There hasn’t been a major change in Civale’s repertoire that’s prompted that flaw. He’s throwing more sliders this year at the expense of his cutter. However, it’s not an overwhelming change in usage rates, and the righty is still using the same blend of six pitches (four-seam, cutter, sinker, slider, curveball, and the very occasional splitter) that he used late in his Guardians tenure. His velocity has held up as well.

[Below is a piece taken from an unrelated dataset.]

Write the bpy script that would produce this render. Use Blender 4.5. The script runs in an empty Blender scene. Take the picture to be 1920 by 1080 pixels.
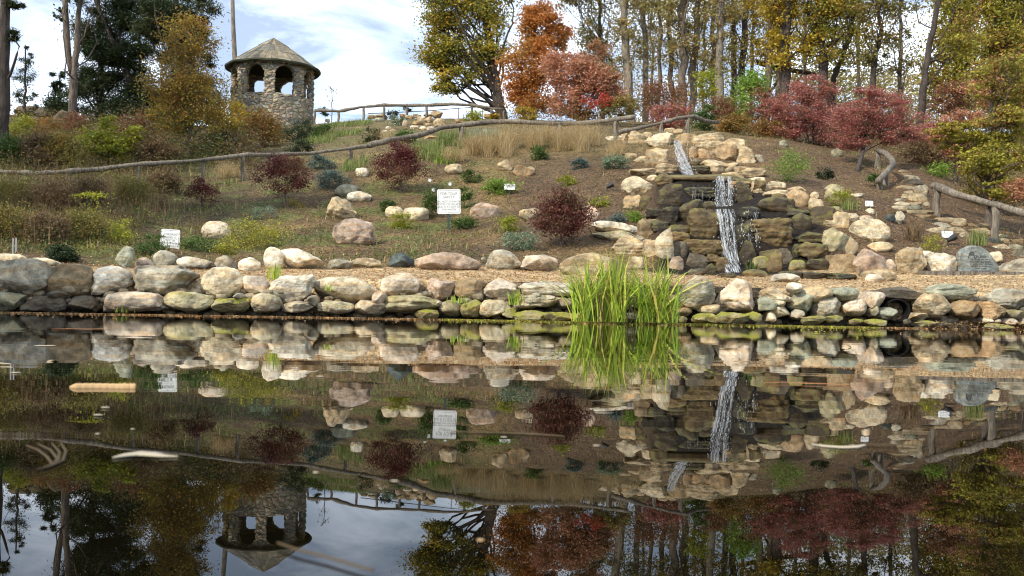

Despite Civale’s struggles this season, there’d be no shortage of teams interested in adding him and/or Littell to their staff for the next season and a half. Both arms are affordable — particularly for teams with CBT concerns — and their established rotation arms, in general, will be in short supply. That’s all the more true given the recent injuries to trade candidates Jesus Luzardo, Braxton Garrett and Patrick Sandoval. The leaguewide arm shortage could position the Rays to deal from their current rotation and then replace whichever starter is traded with an in-house arm returning from injury.

Darragh McDonald and I discussed this possibility with the Rays on this week’s episode of the MLBTR Podcast, also touching on the possibility of the Rays drawing interest in right-hander Zach Eflin. He’s arguably more important to the team’s staff than Civale or Littell, but he’s also the most expensive starter on the roster. Eflin inked a three-year, $40M deal in free agency before the 2023 season. It’s a heavily backloaded pact that will pay Eflin $18M in 2025 — a hefty number by the Rays’ typically thrifty standards. With Springs, Baz, and Rasmussen all on the mend and able to join young arms like Baz, Bradley, and Pepiot in next year’s rotation, the always cost-conscious Rays will presumably be open to listening on Eflin while pondering a similar gamut to the Littell/Civale scenario laid out in The Athletic’s report.

It bears emphasizing that even if the Rays end up selling — or, as they often have in the past, operating on both the “buy” and “sell” side of the market — Sammon, Woo and Mooney report that the front office is not interested in a large-scale rebuild. Even if the Rays fall out of the 2024 race, the plan will be to reload, take aim, and contend again in 2025. Given the wealth of young and/or cost-controlled pitching and a perennially deep farm system that keeps churning out interesting young hitters, the Rays likely feel they have the foundation of a contending club largely in place.

As is so often the case this time of year, the Rays appear positioned as one of the teams who will, in many ways, dictate a fair bit of the deadline’s dealings. Whether they rattle off several wins and thrust themselves into Wild Card position, maintain the status quo as a bubble team, or drop further down the standings, their slate of rehabbing quality arms gives them the flexibility to shop current big league arms — be it for other big leaguers in areas of need or near-MLB prospects who can help in 2025.